Lafayette evacuates after reports of bomb threats

Lafayette+students+lining+up+across+the+street+on+Reed+Lane+after+evacuating+the+building.

Emma Taylor

Lafayette students lining up across the street on Reed Lane after evacuating the building.

Emma Taylor, Editor-in-Chief

Students were told to evacuate the school today during third block, shortly before third lunch. Lafayette principal Mr. Jacobs came over the announcements, telling teachers to withhold students from going to third lunch. Minutes later, students were told to evacuate the building.

In a state of confusion, students quickly evacuated the building and gathered in the green areas surrounding the school, such as the areas in front of the school on Reed Lane.

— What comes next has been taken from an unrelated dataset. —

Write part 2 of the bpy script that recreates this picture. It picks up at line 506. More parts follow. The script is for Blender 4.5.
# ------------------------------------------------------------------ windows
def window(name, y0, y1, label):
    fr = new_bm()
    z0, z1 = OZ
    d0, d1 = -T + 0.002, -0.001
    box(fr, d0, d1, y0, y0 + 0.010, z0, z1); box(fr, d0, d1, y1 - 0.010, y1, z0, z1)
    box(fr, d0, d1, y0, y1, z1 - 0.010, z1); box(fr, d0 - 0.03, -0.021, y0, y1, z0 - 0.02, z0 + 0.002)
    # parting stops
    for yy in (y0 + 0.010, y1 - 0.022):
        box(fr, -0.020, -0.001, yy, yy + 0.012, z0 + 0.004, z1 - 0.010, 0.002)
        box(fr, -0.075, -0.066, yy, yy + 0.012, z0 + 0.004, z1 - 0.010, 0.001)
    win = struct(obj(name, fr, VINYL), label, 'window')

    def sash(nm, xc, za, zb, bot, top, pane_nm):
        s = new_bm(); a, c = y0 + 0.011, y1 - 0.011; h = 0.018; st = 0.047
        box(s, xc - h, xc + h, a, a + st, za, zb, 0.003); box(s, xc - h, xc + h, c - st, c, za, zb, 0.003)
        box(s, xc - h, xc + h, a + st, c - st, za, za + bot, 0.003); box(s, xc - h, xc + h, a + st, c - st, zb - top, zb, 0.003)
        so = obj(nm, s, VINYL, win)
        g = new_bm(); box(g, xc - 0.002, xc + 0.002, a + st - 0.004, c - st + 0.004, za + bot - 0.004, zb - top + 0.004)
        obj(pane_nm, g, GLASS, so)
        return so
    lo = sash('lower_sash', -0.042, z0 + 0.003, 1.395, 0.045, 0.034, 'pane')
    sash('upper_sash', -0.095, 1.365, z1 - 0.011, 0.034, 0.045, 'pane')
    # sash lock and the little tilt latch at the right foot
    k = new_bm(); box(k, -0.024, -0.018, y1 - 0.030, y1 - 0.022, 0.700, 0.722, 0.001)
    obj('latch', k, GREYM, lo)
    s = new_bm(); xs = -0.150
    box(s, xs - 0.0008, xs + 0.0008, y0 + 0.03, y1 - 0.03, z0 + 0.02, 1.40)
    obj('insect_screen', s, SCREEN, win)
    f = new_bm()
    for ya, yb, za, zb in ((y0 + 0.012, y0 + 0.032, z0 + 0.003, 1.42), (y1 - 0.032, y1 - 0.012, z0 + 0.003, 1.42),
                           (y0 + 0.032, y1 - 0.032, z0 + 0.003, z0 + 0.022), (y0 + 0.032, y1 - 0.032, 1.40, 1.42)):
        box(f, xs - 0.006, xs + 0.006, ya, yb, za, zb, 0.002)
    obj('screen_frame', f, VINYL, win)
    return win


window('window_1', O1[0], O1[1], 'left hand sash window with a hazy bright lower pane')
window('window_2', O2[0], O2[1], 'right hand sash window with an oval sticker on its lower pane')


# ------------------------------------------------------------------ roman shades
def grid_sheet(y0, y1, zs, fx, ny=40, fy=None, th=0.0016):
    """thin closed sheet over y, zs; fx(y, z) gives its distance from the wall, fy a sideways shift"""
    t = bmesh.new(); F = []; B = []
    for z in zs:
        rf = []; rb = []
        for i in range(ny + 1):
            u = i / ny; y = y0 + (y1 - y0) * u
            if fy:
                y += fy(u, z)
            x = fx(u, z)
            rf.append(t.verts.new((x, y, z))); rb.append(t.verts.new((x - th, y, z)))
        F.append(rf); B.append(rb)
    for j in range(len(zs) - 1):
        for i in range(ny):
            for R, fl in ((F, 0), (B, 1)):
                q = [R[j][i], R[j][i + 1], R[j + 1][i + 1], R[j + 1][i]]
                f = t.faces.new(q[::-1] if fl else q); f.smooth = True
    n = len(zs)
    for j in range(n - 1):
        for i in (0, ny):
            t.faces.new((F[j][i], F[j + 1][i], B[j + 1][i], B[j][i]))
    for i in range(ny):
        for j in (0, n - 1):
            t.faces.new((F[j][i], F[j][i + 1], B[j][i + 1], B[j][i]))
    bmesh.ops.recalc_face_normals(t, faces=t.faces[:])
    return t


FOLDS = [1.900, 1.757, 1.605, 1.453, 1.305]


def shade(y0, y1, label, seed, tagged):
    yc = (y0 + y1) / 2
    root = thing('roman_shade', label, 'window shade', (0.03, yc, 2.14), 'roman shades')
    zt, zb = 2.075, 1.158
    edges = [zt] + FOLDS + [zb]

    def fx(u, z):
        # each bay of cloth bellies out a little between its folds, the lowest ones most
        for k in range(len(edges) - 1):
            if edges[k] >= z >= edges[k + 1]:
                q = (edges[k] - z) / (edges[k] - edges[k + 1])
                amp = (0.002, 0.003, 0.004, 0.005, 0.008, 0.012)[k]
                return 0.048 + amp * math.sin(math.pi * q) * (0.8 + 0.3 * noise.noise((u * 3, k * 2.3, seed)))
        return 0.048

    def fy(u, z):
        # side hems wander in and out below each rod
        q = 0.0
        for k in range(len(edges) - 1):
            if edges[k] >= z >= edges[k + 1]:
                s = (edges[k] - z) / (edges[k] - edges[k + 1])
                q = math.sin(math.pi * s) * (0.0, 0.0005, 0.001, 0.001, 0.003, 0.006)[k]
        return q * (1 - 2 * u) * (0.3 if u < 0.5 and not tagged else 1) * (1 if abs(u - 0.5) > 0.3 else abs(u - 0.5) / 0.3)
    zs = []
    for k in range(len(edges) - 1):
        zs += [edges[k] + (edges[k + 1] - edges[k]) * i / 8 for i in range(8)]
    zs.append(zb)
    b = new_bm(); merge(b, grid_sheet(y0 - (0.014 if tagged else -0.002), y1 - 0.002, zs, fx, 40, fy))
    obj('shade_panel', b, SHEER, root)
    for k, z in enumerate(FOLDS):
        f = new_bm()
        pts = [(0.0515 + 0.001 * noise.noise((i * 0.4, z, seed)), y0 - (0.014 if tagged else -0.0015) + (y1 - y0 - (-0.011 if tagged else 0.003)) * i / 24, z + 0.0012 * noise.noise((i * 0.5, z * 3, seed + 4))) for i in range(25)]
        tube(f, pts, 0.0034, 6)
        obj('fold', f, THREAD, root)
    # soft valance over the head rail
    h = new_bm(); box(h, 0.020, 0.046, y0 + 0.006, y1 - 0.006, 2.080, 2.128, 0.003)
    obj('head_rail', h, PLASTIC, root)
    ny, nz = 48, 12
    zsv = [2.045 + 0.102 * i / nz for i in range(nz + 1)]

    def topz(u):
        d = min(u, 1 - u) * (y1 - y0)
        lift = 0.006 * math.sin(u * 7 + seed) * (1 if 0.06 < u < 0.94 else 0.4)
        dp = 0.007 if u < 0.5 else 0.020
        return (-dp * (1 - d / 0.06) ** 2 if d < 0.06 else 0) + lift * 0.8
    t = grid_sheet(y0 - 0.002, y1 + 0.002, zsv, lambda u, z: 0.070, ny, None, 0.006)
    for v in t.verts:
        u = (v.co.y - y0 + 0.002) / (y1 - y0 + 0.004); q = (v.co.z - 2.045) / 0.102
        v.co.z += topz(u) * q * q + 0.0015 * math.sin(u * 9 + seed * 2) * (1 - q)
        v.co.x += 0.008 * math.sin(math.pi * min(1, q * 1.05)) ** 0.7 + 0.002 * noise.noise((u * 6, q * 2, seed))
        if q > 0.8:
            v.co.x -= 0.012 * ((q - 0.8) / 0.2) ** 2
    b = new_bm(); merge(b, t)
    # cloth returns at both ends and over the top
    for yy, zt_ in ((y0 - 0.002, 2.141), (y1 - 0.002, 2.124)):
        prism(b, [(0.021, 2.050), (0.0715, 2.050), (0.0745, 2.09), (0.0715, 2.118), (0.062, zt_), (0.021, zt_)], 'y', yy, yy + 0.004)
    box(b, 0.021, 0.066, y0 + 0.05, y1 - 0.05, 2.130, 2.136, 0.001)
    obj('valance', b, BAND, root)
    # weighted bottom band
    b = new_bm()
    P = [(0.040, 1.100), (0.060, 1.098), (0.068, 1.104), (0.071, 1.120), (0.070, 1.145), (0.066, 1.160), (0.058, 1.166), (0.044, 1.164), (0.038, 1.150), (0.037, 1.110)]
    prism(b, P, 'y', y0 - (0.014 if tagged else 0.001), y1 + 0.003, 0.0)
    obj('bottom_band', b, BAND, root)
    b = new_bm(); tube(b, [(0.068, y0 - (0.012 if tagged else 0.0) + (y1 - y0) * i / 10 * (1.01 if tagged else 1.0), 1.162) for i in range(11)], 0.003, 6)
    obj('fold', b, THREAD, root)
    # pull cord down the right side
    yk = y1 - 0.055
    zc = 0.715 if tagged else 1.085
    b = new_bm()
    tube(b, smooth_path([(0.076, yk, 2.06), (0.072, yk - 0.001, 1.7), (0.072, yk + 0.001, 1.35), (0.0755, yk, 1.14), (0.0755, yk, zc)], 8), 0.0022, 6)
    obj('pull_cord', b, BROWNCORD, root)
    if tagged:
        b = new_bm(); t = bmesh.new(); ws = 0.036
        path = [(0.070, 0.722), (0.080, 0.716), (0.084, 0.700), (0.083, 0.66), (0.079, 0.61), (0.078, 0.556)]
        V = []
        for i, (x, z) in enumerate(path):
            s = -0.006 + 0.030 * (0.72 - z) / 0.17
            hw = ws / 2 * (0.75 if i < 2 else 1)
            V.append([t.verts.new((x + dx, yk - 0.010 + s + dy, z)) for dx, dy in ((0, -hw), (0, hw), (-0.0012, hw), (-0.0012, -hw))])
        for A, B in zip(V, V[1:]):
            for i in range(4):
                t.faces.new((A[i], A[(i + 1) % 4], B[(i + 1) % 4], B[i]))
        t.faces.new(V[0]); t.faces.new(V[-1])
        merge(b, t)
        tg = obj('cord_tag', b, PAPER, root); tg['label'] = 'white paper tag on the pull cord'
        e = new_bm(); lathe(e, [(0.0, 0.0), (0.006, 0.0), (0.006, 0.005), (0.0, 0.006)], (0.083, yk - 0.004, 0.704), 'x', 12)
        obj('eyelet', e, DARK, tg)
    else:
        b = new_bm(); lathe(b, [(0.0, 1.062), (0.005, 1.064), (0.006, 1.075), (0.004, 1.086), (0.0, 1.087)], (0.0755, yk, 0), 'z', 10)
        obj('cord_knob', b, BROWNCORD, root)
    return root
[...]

At 12:43, students’ families received an email from the district’s new superintendent, Demetrus Liggins. The email said that four of six public Lexington high schools have been evacuated after receiving bomb threats against the facilities. These high schools include Lafayette, Henry Clay, Dunbar, and Frederick Douglass.

As of 1:17, students were evacuated from the front lawn to the football field.

Ten minutes later, a secondary email was sent to families informing them that searching each building will take several hours. As a result, students will be on the football field until the end of the school day at 3:15.

Despite a message from Superintendent Liggins urging families not to come to campus, concerned parents have been arriving to the gate of the football stadium, frantically calling and yelling for their students.

Around 1:45 this afternoon, students began dismissing one by one over the stadium’s intercom as their families picked them up.

The Herald Leader reported that Henry Clay had released all of their students from the football field by 2:20, and the PLD Lamplighter reported via Twitter that many Dunbar students were leaving campus.

 

Concerned families of Lafayette students line up outside the football stadium trying to check their students out to go home.

Students were released for regular dismissal at 3:15. Many students left the school without being able to retrieve their items from the classroom. All after school activities have been cancelled.

In an email from Superintendent Demetrus Liggins at 6:31 p.m., school will “resume a normal school day tomorrow” September 22, 2021.

Students will go to their B3 class when they arrive at Lafayette tomorrow morning to collect any belongings they had to leave behind during the school’s evacuation.

All schools received a cleared status by 10:00 that night, and students at all four high schools returned to the building for normal instruction the following morning.